Among the notes I’d intended to refer to, I find the following:
I’m thinking my main discomfort over the “anachronistic diction” thingy has to do with the fact that most of the chunks of verbiage that jump out at me are in fact idiomatic to 20th-21st Century American English. The reason such language sounds inauthentic to me has to do with the definition of “idiomatic” = i.e. language whose meaning as used can’t be derived by direct analysis of the meanings of the individual words.
For example, if, given a choice between two options, I say “six of one…” ALL BY ITSELF, any speaker of modern American English will mentally supply “half a dozen of the other” – a non-native speaker with only access to definitions of the words in the phrase “six of one” will not understand what I mean. So idiomatic expressions being used outside their home cultures don’t really sound authentic because their meanings depend on a culture OTHER THAN wherever/whenever the story is set.
So the narrator (or author) is sidling up to the reader with a knowing wink and a nudge.
My usual coping strategy is to attempt to construct a phrase that isn’t a 20-21st C. CE English idiom, but whose elements and context lend themselves to a reader being able to readily understand what’s meant while still recognizing the “alien” nature of the phrase. “Ah, that sounds like it might mean the same as …

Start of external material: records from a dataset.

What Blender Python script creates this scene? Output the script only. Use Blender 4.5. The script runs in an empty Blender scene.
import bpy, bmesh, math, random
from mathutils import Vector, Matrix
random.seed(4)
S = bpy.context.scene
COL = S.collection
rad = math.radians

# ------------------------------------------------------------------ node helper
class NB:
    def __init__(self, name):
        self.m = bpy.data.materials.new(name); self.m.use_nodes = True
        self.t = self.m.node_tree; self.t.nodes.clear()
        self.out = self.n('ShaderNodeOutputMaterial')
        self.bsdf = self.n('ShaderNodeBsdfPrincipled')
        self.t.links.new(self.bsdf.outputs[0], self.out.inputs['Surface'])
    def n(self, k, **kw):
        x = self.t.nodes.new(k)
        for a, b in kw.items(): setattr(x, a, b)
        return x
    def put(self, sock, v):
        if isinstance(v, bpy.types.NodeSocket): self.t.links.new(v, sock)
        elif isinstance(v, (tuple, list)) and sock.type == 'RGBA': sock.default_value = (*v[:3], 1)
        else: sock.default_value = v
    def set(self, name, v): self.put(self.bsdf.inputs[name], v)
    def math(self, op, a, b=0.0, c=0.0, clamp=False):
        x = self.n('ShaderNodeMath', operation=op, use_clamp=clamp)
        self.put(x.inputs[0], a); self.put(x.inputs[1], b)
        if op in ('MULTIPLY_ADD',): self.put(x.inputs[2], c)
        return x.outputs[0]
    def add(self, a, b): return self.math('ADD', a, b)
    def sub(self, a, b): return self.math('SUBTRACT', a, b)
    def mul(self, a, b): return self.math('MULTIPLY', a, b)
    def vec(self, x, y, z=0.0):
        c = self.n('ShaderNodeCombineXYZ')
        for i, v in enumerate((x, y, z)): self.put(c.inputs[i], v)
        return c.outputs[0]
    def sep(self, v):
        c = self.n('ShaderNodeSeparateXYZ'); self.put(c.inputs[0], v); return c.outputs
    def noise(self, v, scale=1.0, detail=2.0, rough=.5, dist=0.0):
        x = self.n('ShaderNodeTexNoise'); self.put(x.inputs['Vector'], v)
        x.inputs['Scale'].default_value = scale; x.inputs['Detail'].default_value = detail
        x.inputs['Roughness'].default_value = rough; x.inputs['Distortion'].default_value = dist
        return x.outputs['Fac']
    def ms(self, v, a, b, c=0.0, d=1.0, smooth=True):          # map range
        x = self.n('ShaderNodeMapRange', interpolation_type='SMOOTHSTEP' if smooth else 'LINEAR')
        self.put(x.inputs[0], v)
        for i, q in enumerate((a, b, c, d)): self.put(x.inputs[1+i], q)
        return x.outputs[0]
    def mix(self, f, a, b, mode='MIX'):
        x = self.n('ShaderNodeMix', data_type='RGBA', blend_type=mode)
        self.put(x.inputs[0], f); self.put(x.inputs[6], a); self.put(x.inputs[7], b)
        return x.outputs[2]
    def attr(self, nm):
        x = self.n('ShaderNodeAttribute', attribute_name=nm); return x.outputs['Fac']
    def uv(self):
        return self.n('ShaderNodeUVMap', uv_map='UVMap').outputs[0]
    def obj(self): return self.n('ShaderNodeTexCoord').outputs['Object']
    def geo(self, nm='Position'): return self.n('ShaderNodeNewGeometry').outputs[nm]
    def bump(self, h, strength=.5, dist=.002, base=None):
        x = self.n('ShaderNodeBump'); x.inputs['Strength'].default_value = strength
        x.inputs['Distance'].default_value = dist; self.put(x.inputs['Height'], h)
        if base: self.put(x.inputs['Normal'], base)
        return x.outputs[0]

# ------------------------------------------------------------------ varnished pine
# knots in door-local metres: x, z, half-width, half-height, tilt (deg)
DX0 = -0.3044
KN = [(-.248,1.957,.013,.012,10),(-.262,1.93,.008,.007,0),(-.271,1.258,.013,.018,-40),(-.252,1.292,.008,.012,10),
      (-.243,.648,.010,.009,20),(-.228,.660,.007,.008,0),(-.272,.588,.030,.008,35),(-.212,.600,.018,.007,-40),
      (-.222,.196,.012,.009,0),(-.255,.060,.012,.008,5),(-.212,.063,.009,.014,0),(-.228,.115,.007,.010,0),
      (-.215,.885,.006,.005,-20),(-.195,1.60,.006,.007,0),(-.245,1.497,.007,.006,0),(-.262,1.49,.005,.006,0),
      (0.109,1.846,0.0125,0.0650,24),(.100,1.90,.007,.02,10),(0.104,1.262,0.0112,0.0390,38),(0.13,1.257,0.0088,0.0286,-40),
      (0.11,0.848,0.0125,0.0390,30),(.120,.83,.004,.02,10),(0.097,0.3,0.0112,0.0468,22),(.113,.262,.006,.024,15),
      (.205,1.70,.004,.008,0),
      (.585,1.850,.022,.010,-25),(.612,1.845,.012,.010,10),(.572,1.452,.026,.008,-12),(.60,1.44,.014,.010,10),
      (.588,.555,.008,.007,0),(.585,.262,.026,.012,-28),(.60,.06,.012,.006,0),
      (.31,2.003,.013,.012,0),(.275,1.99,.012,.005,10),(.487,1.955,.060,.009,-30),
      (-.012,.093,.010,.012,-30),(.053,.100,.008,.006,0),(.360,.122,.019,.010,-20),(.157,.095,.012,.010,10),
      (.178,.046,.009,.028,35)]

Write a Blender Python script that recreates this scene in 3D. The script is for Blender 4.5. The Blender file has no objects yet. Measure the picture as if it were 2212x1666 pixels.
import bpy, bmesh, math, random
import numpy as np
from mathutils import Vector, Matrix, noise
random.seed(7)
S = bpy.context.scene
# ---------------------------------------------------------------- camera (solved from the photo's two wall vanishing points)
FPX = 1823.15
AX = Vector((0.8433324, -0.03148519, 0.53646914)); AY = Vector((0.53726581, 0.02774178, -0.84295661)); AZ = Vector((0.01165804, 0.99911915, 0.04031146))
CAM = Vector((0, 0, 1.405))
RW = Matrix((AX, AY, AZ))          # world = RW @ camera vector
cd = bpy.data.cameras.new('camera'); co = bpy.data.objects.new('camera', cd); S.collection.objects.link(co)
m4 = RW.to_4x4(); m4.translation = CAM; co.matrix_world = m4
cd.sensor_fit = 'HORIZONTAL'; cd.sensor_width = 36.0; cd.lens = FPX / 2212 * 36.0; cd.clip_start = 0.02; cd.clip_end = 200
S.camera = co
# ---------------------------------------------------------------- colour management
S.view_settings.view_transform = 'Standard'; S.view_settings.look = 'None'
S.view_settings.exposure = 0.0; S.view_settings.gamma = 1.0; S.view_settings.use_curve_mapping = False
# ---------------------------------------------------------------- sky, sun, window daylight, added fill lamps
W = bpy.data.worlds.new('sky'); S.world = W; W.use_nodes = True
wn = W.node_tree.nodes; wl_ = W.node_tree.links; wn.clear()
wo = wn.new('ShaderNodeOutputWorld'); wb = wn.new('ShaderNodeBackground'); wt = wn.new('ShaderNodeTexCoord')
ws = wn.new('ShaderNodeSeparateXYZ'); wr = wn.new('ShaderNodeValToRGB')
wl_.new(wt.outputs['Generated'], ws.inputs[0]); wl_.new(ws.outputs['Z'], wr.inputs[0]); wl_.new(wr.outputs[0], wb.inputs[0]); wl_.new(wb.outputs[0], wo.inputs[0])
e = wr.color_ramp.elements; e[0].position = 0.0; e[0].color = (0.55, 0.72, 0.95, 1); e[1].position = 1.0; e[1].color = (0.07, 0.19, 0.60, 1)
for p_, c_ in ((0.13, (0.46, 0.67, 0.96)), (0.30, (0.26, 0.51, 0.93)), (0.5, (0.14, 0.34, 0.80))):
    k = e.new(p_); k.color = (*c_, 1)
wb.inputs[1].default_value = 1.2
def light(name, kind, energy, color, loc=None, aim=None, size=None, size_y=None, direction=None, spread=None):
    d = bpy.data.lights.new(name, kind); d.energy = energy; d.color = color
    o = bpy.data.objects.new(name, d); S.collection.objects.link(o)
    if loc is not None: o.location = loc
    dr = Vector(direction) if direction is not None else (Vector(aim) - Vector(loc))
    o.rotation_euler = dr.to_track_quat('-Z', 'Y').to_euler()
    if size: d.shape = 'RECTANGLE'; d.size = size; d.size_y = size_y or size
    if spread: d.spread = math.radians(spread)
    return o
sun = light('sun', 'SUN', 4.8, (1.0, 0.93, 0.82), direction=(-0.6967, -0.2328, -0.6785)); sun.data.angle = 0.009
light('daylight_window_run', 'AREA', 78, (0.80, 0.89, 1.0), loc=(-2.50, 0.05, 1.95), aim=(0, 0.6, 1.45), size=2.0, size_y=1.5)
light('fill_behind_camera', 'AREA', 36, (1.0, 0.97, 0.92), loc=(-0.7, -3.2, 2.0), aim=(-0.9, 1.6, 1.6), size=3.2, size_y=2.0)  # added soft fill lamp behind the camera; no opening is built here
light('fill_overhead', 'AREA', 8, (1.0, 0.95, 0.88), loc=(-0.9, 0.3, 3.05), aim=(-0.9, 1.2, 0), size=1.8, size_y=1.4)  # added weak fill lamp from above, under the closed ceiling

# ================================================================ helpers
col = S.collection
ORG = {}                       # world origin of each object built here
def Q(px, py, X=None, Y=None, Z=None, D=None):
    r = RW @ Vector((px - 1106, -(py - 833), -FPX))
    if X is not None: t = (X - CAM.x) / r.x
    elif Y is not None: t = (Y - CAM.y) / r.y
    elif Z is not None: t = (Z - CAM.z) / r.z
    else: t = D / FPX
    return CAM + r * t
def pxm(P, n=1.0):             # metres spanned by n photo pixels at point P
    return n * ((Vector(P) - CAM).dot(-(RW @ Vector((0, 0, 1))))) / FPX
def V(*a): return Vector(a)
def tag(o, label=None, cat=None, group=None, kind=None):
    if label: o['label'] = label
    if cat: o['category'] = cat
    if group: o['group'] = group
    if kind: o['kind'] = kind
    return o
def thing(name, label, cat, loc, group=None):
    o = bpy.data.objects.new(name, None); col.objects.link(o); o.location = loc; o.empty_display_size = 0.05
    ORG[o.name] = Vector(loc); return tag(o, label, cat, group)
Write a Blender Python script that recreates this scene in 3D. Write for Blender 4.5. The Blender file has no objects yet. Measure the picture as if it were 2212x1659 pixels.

Some idioms recently encountered:
“inner child,” – without access to our idiom, this most likely means a fetus.
“the truth is out there” – out where? in the woods? absent a familiarity with “X-Files” this phrase is opaque.
“I’ve got it covered.” – Did you put a hat on it?
Other diction problems arise due to the use of a word with a specific, known etymology, under circumstances alien to the built world of the narrative (even if the time & place of the BW is unspecified but “not here and now.”)
Some examples:
* grizzlish – a neologism specific to a particular type of (North American brown) bear
* Gargantuan (specific, traceable eponymous etymology, from Rabelais, 16th C. France)
* silhouette – this and other eponyms should be carefully avoided UNLESS your story is set in a time and place where they would be available in the language of the story. For Silhouette, some time after 1770 and in a European language. For Gargantuan, some time after 1600 and in a European language. If your story is “some other time, some other place” i.e. a “built” fantasy world, or in a medieval setting, these words would not be available
Finally there’s the issue of a third-person (omniscient) narrator’s diction vis-à-vis the diction of any/all characters in the narrative. This is something I’ve been pinged on more than once, and I continue to wonder about it. If we’re in a hard-boiled crime story, does the 3rd person narrator have to talk like he or she came up from the Mean Streets? If it’s a story about some Jukeses & Kallikaks in rural Maine, does the narrator need to sound like a hillbilly? Can a third person narrator have a personality separate from the context the story? This may be a bigger topic yet.
DQ
This was very interesting, especially as to partial allusions specific to our place and time.
I also consider that twenty years ago being a valley girl and speaking like a valley girl were closely tied to a particular place in California. Now, through TV and social media, young women all over the country sound like valley girls. That’s okay, I guess (although not to these old ears), but, when one character in a story about another time and place stands out by speaking that way, I find it jarring.